Give every line below again, exactly.

COLLECTED DATA:
[start]
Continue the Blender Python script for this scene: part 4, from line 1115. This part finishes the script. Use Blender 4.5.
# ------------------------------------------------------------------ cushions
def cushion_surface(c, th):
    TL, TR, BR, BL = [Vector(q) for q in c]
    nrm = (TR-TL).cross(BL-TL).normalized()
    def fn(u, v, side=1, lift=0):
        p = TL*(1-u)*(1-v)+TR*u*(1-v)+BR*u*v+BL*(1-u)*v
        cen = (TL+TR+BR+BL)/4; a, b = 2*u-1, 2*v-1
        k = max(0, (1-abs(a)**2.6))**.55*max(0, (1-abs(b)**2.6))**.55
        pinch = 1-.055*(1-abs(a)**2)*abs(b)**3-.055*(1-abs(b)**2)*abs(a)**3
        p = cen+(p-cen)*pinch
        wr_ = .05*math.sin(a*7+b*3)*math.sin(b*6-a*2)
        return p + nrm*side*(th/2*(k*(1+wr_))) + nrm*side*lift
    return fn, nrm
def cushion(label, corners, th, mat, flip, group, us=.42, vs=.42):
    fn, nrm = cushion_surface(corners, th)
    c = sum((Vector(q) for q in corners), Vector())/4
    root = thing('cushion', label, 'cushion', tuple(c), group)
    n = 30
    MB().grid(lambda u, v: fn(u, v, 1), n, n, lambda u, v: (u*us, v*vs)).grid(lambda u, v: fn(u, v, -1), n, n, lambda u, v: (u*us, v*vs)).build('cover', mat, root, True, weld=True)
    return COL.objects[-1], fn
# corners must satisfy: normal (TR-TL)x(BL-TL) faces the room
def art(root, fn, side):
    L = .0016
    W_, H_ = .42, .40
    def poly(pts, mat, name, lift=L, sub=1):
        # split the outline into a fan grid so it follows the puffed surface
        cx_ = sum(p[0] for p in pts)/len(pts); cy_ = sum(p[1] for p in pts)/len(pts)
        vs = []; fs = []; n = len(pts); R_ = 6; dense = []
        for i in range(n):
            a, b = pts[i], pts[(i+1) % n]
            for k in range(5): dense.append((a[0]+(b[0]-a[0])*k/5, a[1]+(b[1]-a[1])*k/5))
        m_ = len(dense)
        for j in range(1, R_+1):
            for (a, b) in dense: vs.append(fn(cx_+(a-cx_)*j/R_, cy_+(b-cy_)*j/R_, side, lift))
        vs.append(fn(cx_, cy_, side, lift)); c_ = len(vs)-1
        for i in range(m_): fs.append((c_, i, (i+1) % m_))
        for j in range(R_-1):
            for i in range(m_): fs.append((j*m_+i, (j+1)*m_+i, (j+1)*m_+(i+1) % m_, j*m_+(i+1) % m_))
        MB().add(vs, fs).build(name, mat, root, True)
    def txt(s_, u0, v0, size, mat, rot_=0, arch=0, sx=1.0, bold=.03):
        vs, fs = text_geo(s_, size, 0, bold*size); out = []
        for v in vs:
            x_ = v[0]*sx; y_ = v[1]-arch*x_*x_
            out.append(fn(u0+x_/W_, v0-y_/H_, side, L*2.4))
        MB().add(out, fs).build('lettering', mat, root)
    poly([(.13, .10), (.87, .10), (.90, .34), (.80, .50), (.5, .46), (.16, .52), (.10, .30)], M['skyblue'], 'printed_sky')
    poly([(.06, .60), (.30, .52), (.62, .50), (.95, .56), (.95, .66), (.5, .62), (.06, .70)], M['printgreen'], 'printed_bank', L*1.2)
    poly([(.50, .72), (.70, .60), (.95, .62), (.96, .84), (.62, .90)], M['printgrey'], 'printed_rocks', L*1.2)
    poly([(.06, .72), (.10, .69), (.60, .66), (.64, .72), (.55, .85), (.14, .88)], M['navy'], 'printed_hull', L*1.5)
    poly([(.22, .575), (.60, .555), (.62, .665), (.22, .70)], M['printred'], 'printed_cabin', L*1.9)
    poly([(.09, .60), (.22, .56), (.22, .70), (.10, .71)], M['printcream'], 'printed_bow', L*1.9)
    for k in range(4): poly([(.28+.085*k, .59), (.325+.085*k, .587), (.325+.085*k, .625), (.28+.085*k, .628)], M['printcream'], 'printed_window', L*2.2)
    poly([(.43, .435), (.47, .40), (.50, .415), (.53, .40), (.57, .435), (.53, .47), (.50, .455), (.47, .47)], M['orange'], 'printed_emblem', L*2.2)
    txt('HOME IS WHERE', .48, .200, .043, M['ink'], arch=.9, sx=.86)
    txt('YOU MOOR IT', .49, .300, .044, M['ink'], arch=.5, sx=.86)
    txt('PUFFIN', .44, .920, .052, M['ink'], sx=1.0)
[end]
RESULT:
Continue the Blender Python script for this scene: part 4, from line 1115. This part finishes the script. Use Blender 4.5.
# ------------------------------------------------------------------ cushions
def cushion_surface(c, th):
    TL, TR, BR, BL = [Vector(q) for q in c]
    nrm = (TR-TL).cross(BL-TL).normalized()
    def fn(u, v, side=1, lift=0):
        p = TL*(1-u)*(1-v)+TR*u*(1-v)+BR*u*v+BL*(1-u)*v
        cen = (TL+TR+BR+BL)/4; a, b = 2*u-1, 2*v-1
        k = max(0, (1-abs(a)**2.6))**.55*max(0, (1-abs(b)**2.6))**.55
        pinch = 1-.055*(1-abs(a)**2)*abs(b)**3-.055*(1-abs(b)**2)*abs(a)**3
        p = cen+(p-cen)*pinch
        wr_ = .05*math.sin(a*7+b*3)*math.sin(b*6-a*2)
        return p + nrm*side*(th/2*(k*(1+wr_))) + nrm*side*lift
    return fn, nrm
def cushion(label, corners, th, mat, flip, group, us=.42, vs=.42):
    fn, nrm = cushion_surface(corners, th)
    c = sum((Vector(q) for q in corners), Vector())/4
    root = thing('cushion', label, 'cushion', tuple(c), group)
    n = 30
    MB().grid(lambda u, v: fn(u, v, 1), n, n, lambda u, v: (u*us, v*vs)).grid(lambda u, v: fn(u, v, -1), n, n, lambda u, v: (u*us, v*vs)).build('cover', mat, root, True, weld=True)
    return COL.objects[-1], fn
# corners must satisfy: normal (TR-TL)x(BL-TL) faces the room
def art(root, fn, side):
    L = .0016
    W_, H_ = .42, .40
    def poly(pts, mat, name, lift=L, sub=1):
        # split the outline into a fan grid so it follows the puffed surface
        cx_ = sum(p[0] for p in pts)/len(pts); cy_ = sum(p[1] for p in pts)/len(pts)
        vs = []; fs = []; n = len(pts); R_ = 6; dense = []
        for i in range(n):
            a, b = pts[i], pts[(i+1) % n]
            for k in range(5): dense.append((a[0]+(b[0]-a[0])*k/5, a[1]+(b[1]-a[1])*k/5))
        m_ = len(dense)
        for j in range(1, R_+1):
            for (a, b) in dense: vs.append(fn(cx_+(a-cx_)*j/R_, cy_+(b-cy_)*j/R_, side, lift))
        vs.append(fn(cx_, cy_, side, lift)); c_ = len(vs)-1
        for i in range(m_): fs.append((c_, i, (i+1) % m_))
        for j in range(R_-1):
            for i in range(m_): fs.append((j*m_+i, (j+1)*m_+i, (j+1)*m_+(i+1) % m_, j*m_+(i+1) % m_))
        MB().add(vs, fs).build(name, mat, root, True)
    def txt(s_, u0, v0, size, mat, rot_=0, arch=0, sx=1.0, bold=.03):
        vs, fs = text_geo(s_, size, 0, bold*size); out = []
        for v in vs:
            x_ = v[0]*sx; y_ = v[1]-arch*x_*x_
            out.append(fn(u0+x_/W_, v0-y_/H_, side, L*2.4))
        MB().add(out, fs).build('lettering', mat, root)
    poly([(.13, .10), (.87, .10), (.90, .34), (.80, .50), (.5, .46), (.16, .52), (.10, .30)], M['skyblue'], 'printed_sky')
    poly([(.06, .60), (.30, .52), (.62, .50), (.95, .56), (.95, .66), (.5, .62), (.06, .70)], M['printgreen'], 'printed_bank', L*1.2)
    poly([(.50, .72), (.70, .60), (.95, .62), (.96, .84), (.62, .90)], M['printgrey'], 'printed_rocks', L*1.2)
    poly([(.06, .72), (.10, .69), (.60, .66), (.64, .72), (.55, .85), (.14, .88)], M['navy'], 'printed_hull', L*1.5)
    poly([(.22, .575), (.60, .555), (.62, .665), (.22, .70)], M['printred'], 'printed_cabin', L*1.9)
    poly([(.09, .60), (.22, .56), (.22, .70), (.10, .71)], M['printcream'], 'printed_bow', L*1.9)
    for k in range(4): poly([(.28+.085*k, .59), (.325+.085*k, .587), (.325+.085*k, .625), (.28+.085*k, .628)], M['printcream'], 'printed_window', L*2.2)
    poly([(.43, .435), (.47, .40), (.50, .415), (.53, .40), (.57, .435), (.53, .47), (.50, .455), (.47, .47)], M['orange'], 'printed_emblem', L*2.2)
    txt('HOME IS WHERE', .48, .200, .043, M['ink'], arch=.9, sx=.86)
    txt('YOU MOOR IT', .49, .300, .044, M['ink'], arch=.5, sx=.86)
    txt('PUFFIN', .44, .920, .052, M['ink'], sx=1.0)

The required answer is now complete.